■ Exercise objective: Return verbatim the inclusive range of lines running from the line that contains "zt_ = ZF(1431,pf);" to the line that contains "st.build('porch_base', 'dark_concrete', house)". Omit every other line.

* start *

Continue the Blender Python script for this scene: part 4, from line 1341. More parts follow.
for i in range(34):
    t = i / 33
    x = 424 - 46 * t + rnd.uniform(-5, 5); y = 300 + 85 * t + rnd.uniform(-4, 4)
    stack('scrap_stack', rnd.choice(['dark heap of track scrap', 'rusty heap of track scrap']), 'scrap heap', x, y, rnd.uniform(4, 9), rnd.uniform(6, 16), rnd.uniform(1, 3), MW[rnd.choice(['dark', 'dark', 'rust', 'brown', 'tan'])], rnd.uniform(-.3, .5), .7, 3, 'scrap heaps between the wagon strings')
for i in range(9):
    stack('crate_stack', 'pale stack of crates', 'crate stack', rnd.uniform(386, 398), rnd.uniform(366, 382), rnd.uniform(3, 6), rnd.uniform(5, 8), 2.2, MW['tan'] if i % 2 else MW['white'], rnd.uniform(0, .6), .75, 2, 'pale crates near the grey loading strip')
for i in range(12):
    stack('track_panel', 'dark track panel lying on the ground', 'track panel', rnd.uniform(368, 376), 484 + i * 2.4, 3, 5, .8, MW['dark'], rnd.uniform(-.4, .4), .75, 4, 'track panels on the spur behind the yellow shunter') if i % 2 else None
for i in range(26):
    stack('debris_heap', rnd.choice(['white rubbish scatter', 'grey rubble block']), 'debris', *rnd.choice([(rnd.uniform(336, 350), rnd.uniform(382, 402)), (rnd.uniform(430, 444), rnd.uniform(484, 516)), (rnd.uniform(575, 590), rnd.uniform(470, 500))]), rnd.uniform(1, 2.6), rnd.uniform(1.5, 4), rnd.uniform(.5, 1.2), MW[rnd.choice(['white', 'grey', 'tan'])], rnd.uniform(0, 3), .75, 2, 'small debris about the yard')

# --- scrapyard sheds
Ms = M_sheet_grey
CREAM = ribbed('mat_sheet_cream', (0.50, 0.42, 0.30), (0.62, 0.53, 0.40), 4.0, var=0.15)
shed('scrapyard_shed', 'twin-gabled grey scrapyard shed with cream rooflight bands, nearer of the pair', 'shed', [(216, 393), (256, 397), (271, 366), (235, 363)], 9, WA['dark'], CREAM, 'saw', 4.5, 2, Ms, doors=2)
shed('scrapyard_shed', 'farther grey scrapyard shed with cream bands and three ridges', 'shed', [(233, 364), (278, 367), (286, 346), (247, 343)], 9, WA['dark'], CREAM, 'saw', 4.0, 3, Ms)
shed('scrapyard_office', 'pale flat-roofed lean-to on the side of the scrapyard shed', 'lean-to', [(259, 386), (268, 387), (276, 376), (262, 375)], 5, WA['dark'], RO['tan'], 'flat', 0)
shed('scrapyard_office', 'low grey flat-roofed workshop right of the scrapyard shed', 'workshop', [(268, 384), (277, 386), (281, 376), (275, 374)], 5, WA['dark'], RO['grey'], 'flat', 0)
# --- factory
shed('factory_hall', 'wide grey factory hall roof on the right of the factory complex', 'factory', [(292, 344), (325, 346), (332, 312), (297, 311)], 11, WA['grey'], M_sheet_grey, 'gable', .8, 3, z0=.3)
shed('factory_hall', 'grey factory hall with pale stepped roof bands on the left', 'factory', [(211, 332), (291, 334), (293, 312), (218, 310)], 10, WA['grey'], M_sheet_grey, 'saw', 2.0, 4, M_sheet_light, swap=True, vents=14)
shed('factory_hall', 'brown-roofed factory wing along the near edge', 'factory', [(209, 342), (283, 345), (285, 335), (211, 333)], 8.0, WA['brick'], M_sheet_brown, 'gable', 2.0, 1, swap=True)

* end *
* start *

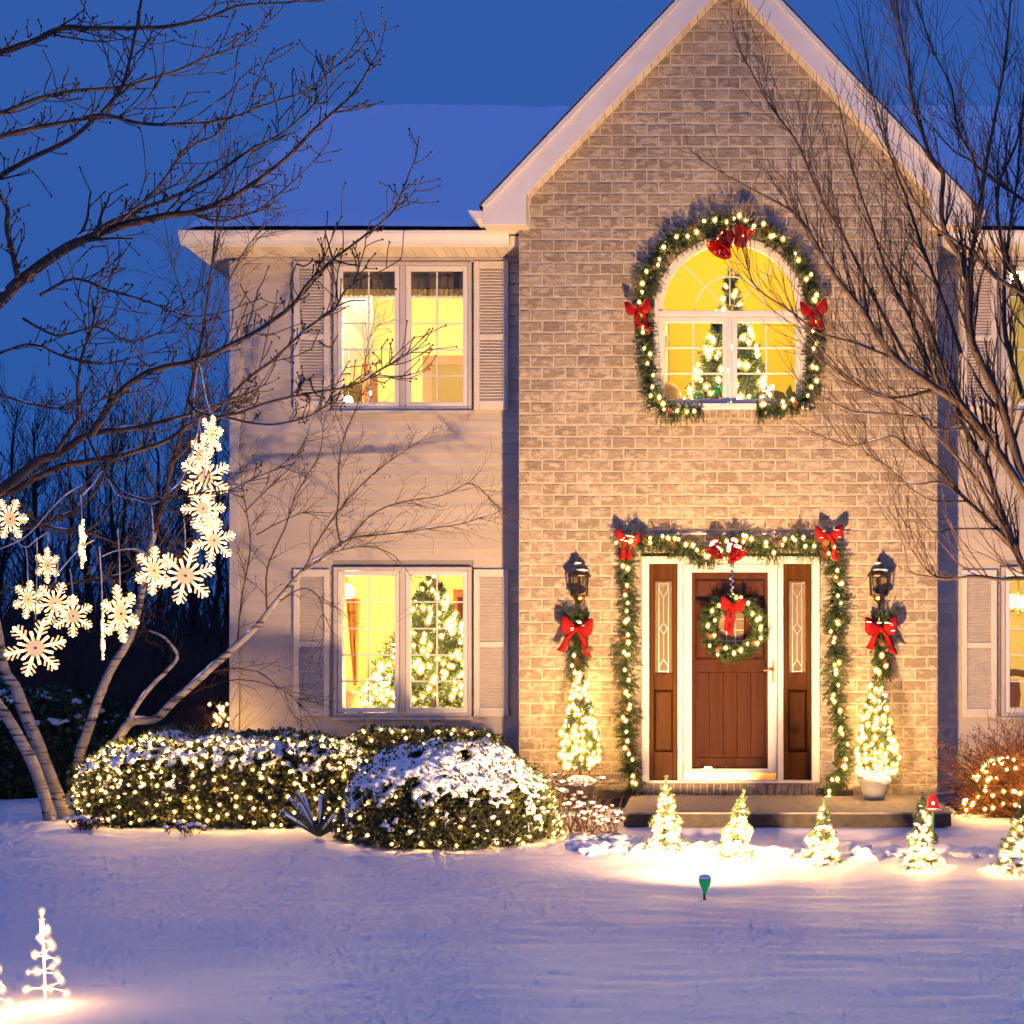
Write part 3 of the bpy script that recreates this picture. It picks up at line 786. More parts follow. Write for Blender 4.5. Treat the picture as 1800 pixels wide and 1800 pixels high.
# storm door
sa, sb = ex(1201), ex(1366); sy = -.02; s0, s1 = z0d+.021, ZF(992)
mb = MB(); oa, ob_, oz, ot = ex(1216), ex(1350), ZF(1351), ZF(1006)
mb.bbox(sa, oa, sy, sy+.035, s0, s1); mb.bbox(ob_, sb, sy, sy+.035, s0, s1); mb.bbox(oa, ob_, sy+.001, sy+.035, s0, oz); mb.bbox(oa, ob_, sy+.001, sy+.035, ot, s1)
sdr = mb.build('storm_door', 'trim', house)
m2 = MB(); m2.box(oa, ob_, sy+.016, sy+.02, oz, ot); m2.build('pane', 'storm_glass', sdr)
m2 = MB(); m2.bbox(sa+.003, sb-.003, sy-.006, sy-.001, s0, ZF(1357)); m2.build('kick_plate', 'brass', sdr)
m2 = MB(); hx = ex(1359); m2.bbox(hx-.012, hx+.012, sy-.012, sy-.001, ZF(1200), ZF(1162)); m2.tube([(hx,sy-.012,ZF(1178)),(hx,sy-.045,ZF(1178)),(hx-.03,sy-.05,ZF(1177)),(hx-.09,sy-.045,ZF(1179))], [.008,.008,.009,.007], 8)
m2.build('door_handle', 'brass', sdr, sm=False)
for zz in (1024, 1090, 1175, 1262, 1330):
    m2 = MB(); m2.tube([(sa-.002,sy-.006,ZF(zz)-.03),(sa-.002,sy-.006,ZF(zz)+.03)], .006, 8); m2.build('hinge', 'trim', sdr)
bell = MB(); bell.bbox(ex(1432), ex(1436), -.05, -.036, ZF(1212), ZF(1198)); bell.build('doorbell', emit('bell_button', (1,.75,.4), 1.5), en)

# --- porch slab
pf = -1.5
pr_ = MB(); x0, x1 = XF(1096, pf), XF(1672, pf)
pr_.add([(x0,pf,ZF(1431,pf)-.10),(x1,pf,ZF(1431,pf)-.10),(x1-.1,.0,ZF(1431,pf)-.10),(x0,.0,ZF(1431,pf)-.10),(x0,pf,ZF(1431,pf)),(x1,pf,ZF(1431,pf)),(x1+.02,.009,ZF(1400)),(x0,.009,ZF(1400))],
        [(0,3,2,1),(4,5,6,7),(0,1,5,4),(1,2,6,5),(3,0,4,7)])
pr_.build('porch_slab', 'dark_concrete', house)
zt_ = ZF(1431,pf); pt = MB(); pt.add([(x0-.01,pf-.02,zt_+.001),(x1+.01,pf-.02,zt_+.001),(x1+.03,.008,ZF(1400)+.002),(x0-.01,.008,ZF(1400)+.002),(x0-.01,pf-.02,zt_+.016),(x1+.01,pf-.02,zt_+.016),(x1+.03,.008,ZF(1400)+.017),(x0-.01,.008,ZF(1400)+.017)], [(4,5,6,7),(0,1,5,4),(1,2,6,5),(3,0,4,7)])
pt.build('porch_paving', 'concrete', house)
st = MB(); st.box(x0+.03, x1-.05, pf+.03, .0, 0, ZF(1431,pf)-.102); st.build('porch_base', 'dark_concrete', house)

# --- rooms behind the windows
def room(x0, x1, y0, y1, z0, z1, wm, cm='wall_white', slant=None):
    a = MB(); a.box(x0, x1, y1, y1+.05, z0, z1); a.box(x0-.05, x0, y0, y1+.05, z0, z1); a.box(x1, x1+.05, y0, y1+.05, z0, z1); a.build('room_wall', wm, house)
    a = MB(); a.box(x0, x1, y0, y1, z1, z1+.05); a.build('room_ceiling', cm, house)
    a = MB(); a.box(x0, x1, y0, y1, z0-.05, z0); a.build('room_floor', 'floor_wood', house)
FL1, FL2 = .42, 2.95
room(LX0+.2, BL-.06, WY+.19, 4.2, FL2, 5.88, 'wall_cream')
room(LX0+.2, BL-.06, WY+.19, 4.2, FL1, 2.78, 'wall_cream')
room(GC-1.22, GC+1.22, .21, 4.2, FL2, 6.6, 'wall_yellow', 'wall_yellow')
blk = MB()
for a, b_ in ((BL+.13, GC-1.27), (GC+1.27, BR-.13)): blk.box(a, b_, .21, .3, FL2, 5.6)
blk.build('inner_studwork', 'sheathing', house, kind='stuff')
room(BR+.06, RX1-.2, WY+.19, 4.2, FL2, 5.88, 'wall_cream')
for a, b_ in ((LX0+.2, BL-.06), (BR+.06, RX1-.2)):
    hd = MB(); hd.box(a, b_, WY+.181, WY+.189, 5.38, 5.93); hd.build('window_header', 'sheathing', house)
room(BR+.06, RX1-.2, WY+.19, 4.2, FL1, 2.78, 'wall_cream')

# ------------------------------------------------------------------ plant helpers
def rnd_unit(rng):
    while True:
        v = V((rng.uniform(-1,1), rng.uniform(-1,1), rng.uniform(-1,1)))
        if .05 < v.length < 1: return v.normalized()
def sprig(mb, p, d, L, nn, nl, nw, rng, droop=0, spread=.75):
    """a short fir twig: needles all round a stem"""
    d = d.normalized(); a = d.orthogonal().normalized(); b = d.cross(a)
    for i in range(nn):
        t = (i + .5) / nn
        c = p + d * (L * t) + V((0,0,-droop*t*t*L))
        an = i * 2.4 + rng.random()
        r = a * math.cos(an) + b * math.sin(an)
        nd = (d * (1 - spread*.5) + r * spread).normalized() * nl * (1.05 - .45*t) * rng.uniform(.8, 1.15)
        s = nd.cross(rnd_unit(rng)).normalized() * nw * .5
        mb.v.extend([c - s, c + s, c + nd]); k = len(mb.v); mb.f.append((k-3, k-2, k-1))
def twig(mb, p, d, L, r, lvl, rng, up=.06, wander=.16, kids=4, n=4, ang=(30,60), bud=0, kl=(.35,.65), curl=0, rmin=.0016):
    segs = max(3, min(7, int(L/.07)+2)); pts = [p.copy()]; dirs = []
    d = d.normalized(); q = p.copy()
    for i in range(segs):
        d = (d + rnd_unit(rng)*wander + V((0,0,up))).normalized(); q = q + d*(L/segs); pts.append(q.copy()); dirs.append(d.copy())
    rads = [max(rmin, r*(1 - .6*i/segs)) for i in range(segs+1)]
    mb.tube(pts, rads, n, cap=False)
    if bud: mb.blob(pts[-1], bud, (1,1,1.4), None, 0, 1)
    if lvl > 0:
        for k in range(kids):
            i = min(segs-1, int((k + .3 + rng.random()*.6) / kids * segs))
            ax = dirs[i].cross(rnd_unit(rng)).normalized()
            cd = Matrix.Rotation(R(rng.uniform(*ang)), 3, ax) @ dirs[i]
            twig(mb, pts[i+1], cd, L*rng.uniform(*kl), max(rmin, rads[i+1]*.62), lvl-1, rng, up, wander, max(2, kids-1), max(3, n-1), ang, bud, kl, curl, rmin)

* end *
* start *

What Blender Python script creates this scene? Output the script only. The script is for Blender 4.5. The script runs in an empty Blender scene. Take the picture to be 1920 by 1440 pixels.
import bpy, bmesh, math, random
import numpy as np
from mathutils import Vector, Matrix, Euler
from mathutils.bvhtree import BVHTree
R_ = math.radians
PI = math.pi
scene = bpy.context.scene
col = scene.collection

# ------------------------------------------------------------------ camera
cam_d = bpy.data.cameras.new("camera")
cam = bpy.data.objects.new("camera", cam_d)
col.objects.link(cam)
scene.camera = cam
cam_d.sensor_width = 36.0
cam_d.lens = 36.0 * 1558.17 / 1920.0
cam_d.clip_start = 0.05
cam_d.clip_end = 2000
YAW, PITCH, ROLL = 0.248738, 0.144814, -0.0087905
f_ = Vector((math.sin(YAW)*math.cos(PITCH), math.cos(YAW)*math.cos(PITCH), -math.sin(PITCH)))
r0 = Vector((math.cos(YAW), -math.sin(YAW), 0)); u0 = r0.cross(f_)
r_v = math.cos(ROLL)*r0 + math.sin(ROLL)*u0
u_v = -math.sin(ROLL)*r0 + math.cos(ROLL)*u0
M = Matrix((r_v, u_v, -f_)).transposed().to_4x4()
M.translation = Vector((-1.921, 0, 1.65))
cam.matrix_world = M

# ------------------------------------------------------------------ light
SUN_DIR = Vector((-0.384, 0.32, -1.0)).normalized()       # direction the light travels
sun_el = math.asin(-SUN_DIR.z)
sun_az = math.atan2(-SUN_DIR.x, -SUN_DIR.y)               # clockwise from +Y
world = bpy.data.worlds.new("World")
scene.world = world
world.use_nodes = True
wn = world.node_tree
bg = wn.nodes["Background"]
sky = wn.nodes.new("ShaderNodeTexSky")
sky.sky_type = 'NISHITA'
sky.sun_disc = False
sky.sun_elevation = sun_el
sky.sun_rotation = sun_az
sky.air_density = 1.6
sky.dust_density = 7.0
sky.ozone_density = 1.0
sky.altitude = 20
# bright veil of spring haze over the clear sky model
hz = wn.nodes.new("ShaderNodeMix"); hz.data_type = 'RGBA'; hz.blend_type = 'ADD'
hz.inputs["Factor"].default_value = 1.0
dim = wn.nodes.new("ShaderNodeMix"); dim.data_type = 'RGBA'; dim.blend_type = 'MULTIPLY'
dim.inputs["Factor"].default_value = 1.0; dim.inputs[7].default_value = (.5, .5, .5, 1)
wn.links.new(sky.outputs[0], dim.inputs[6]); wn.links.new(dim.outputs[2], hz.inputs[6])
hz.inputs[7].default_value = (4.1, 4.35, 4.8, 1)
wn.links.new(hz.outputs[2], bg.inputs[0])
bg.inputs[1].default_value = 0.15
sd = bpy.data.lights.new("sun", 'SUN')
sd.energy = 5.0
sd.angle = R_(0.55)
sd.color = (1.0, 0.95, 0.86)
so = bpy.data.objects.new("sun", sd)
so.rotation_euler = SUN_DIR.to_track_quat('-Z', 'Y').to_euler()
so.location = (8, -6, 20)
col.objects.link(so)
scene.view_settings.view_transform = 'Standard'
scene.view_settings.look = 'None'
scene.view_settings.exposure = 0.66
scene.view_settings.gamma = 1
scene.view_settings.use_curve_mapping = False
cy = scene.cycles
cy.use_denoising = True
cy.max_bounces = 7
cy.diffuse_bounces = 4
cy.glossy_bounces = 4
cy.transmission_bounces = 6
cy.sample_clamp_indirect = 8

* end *

■ Result:
zt_ = ZF(1431,pf); pt = MB(); pt.add([(x0-.01,pf-.02,zt_+.001),(x1+.01,pf-.02,zt_+.001),(x1+.03,.008,ZF(1400)+.002),(x0-.01,.008,ZF(1400)+.002),(x0-.01,pf-.02,zt_+.016),(x1+.01,pf-.02,zt_+.016),(x1+.03,.008,ZF(1400)+.017),(x0-.01,.008,ZF(1400)+.017)], [(4,5,6,7),(0,1,5,4),(1,2,6,5),(3,0,4,7)])
pt.build('porch_paving', 'concrete', house)
st = MB(); st.box(x0+.03, x1-.05, pf+.03, .0, 0, ZF(1431,pf)-.102); st.build('porch_base', 'dark_concrete', house)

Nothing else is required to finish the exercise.